*INPUT FOR THIS TASK*
· · ·

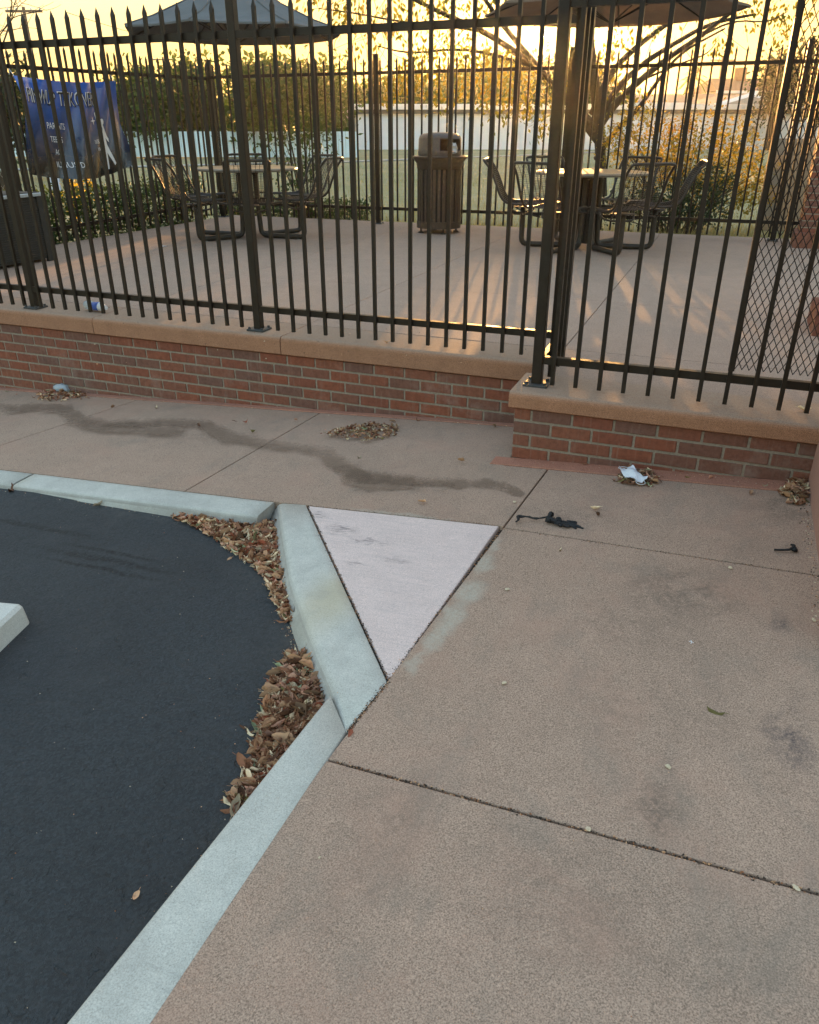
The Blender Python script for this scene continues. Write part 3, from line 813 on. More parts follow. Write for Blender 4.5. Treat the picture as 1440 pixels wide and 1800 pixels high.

· · ·

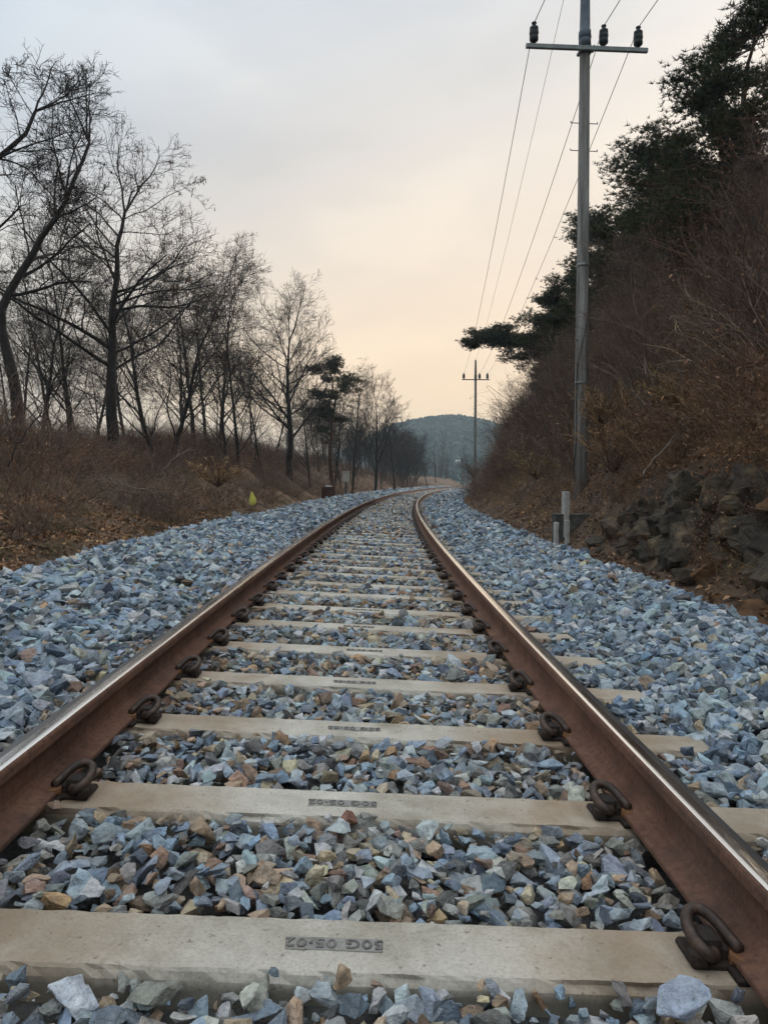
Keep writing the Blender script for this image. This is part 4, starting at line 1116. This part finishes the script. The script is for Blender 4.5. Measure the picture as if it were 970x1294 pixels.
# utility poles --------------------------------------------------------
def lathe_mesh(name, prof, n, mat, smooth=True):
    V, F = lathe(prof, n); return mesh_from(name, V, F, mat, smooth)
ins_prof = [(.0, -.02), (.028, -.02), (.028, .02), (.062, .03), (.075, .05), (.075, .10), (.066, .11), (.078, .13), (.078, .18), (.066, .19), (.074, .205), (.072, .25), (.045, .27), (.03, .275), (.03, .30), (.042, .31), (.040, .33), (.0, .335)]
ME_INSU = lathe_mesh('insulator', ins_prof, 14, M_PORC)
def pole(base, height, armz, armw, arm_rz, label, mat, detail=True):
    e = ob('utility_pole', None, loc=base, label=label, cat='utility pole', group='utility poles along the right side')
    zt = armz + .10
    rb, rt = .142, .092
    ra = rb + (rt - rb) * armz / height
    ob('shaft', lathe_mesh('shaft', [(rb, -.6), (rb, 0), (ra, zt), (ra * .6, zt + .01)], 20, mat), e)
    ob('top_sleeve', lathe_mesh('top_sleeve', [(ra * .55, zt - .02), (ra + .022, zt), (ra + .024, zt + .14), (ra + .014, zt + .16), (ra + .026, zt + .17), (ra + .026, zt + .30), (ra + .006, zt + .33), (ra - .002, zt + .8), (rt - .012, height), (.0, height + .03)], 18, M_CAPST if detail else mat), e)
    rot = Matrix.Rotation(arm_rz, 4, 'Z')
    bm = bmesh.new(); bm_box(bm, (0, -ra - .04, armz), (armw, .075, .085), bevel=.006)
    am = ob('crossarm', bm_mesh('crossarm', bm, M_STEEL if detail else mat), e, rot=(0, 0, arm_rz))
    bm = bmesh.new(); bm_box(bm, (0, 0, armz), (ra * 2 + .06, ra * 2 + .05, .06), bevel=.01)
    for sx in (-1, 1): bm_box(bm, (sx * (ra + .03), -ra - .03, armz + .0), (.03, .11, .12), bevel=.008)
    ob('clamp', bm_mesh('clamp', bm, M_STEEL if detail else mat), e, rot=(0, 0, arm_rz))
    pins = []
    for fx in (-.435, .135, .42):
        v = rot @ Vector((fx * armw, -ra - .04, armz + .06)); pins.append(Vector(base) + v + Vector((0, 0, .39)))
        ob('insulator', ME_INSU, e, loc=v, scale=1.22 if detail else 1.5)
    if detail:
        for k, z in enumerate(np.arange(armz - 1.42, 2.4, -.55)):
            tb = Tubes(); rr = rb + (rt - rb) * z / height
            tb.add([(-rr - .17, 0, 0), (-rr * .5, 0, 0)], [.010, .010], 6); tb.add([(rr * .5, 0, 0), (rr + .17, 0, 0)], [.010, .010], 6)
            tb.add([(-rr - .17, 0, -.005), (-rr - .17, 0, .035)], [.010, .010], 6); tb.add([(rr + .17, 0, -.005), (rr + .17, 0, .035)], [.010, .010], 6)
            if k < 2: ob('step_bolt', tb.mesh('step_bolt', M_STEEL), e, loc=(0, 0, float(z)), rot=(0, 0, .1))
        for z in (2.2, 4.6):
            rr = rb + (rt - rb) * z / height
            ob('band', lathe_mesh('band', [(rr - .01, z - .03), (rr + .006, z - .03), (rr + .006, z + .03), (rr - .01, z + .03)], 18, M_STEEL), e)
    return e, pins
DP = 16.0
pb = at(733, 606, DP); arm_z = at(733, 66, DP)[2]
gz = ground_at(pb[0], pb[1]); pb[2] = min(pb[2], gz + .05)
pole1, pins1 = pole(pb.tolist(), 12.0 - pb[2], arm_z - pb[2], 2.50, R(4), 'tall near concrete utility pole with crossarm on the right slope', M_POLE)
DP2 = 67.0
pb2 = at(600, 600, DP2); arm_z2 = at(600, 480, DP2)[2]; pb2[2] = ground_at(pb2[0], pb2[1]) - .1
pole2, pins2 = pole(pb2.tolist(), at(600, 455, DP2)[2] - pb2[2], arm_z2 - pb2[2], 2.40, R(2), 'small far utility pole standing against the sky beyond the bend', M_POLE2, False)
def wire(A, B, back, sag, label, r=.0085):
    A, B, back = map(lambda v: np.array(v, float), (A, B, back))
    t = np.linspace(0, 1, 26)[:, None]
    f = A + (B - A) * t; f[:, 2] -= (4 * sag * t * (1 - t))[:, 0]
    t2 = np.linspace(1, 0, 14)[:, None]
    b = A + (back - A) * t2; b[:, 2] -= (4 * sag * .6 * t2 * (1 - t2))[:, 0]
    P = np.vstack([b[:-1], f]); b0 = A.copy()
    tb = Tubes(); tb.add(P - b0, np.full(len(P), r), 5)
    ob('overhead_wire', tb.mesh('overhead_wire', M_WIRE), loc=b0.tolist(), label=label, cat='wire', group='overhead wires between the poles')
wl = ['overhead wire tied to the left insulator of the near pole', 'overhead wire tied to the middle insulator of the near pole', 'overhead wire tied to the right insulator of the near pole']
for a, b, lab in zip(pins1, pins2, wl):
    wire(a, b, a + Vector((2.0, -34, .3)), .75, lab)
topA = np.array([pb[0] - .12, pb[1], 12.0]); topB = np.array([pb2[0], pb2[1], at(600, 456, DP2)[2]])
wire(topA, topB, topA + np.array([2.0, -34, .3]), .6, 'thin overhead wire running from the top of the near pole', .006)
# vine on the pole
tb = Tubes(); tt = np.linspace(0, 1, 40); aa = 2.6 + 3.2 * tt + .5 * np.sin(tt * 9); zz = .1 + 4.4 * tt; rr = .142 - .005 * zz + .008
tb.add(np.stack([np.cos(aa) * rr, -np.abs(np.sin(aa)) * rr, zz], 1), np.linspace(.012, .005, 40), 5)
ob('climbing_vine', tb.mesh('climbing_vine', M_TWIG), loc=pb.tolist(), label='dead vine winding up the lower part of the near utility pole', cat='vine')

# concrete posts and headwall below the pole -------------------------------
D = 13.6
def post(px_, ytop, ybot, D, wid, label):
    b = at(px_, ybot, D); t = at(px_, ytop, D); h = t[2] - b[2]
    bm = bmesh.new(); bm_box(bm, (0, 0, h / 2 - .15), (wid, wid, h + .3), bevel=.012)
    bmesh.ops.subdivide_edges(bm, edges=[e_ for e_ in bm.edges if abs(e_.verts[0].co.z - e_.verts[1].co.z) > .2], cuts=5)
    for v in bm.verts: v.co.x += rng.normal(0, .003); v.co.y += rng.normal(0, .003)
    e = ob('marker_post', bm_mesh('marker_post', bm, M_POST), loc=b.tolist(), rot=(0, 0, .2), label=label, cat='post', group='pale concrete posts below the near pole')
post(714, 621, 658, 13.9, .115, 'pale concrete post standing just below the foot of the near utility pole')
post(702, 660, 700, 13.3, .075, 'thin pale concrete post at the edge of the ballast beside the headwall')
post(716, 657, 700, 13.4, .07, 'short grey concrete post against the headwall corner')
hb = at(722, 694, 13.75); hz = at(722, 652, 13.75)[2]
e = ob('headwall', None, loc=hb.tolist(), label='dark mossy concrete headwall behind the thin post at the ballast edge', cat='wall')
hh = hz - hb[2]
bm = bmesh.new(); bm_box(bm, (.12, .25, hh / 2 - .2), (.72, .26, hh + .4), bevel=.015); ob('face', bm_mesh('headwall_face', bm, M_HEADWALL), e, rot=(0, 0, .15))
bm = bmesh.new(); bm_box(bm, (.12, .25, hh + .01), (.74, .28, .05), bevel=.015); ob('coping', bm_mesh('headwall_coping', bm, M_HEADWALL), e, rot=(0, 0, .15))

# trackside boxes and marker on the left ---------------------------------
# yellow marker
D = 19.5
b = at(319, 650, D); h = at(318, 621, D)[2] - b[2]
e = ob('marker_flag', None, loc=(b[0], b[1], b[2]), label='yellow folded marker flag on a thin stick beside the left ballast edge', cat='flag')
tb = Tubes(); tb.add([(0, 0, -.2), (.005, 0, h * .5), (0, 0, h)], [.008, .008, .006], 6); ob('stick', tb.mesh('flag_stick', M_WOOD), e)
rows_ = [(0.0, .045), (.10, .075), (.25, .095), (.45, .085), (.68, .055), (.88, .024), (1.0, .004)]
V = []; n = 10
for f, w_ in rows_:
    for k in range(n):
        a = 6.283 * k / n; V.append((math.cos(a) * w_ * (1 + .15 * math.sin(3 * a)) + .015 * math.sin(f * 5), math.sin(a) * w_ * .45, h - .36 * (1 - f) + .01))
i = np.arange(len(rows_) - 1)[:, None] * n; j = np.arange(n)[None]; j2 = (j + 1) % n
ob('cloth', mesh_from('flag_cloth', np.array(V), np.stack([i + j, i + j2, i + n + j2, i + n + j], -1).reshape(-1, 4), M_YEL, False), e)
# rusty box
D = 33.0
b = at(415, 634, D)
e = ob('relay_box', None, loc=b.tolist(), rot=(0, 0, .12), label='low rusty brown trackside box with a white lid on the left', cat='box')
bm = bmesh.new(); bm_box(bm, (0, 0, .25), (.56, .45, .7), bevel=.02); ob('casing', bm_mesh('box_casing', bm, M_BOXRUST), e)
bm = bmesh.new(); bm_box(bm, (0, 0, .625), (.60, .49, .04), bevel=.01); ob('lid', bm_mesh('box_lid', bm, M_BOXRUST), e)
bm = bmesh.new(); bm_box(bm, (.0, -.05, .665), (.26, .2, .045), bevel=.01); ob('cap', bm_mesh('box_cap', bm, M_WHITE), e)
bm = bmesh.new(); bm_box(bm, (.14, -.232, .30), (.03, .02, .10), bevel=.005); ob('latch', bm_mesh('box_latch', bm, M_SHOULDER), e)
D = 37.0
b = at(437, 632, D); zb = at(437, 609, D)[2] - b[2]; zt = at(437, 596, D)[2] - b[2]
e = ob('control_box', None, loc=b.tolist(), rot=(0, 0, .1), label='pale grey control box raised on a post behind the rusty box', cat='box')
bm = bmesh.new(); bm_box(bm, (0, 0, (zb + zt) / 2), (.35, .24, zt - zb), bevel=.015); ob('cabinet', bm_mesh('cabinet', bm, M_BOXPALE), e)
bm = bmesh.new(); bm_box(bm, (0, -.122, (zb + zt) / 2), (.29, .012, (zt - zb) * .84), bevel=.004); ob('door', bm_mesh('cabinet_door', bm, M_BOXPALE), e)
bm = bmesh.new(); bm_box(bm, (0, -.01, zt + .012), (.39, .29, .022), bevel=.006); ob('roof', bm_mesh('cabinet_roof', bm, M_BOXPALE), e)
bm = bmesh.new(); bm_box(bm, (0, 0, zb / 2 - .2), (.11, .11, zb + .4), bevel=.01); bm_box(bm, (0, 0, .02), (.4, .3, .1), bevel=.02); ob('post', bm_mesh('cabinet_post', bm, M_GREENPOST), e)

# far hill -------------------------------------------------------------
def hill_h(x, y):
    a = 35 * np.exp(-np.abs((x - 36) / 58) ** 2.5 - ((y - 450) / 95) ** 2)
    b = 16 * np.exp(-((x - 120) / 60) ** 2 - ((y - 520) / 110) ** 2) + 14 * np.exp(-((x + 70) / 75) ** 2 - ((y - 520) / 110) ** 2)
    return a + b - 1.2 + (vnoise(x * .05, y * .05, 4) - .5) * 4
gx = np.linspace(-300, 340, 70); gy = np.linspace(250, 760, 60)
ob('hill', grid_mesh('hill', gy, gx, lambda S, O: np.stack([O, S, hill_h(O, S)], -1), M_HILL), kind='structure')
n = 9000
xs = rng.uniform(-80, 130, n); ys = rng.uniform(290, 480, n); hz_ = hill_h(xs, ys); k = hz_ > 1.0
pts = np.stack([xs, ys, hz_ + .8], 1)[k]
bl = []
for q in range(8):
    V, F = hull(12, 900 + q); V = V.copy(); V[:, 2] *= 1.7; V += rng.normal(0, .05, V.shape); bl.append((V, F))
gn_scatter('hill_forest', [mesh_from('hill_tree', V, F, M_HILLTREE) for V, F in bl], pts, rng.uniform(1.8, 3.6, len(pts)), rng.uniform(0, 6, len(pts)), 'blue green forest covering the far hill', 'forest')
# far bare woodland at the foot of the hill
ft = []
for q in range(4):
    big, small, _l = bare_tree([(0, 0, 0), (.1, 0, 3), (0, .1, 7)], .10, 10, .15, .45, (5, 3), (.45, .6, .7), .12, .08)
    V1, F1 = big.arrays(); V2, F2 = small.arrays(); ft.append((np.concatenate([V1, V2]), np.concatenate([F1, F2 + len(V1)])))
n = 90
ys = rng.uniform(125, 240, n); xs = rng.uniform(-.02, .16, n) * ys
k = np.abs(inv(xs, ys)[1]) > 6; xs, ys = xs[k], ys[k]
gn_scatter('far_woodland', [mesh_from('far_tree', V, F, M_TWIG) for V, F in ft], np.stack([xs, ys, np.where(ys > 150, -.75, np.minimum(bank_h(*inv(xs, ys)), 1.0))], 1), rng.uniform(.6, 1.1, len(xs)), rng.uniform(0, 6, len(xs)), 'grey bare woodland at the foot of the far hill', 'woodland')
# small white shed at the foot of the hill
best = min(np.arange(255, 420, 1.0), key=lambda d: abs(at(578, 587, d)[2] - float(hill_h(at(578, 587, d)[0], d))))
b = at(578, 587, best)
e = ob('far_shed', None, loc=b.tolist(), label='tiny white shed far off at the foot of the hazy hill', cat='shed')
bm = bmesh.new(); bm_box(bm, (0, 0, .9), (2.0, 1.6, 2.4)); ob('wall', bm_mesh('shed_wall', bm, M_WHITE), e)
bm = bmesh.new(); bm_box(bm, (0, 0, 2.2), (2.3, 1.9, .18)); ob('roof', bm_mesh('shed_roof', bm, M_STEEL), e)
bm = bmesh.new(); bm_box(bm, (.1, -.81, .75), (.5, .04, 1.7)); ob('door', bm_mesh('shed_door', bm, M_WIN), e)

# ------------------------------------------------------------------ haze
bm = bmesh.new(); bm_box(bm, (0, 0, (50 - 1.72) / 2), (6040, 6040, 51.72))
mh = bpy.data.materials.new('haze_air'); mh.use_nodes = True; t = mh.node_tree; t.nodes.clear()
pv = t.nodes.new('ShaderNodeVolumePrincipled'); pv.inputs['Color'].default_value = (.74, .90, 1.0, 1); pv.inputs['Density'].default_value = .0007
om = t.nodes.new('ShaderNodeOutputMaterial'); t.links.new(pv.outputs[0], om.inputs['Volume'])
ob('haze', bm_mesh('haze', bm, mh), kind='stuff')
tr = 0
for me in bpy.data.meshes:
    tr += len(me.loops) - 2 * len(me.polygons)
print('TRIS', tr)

· · ·

Gather up every line from the listing above in which the word "pixels" occurs.

The Blender Python script for this scene continues. Write part 3, from line 813 on. More parts follow. Write for Blender 4.5. Treat the picture as 1440 pixels wide and 1800 pixels high.
Keep writing the Blender script for this image. This is part 4, starting at line 1116. This part finishes the script. The script is for Blender 4.5. Measure the picture as if it were 970x1294 pixels.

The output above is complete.